The network allows the efficiency of scale. Users can look at all the assets in different newsrooms around the country, around the clock. When everyone has moved to servers, it will become even easier, as they still have to ingest a lot of analogue material. "With everything centralised, it is easier to have creative, editorial and brand control," he says.

He believes that too many tools available now just replicate the linear way of working. "We need to be able to do anything, at anytime, on the desktop. We need to be cheap and efficient. We are forced to innovate and find new ways of doing this," he says. The FeedRoom generally uses very cheap, off-the-shelf technology.

It uses basic encoding cards, Final Cut Pro ("which is far better than it needs to be for what we do"), Apple G3 and G4 PCs, plus Media Cleaner Pro (which he doesn't think highly of) for encoding. The most expensive technology is the asset management system (from Artesia). It also uses Omneon networking.

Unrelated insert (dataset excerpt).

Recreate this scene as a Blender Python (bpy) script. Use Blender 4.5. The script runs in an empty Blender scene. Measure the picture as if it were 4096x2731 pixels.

The combination allows them deploy assets to multiple sites very easily, he claims. It can deliver a story to all its sites in two minutes.

It is developing more interactive ways of storytelling. "The way we tell stories in the future will be as different from TV as TV is different from radio," he says. "Text, video and sound are just tools to tell a good story and new media allows you bring all this together." It allows viewers to take different paths through a story, depending on what interests them, and turn to text for greater depth if the video and audio content hooks them.

"Our goal is to bring a TV-like experience to the user everywhere, when and how they want, with interactivity. On the Internet today, and on television and mobile devices in the near future," he says.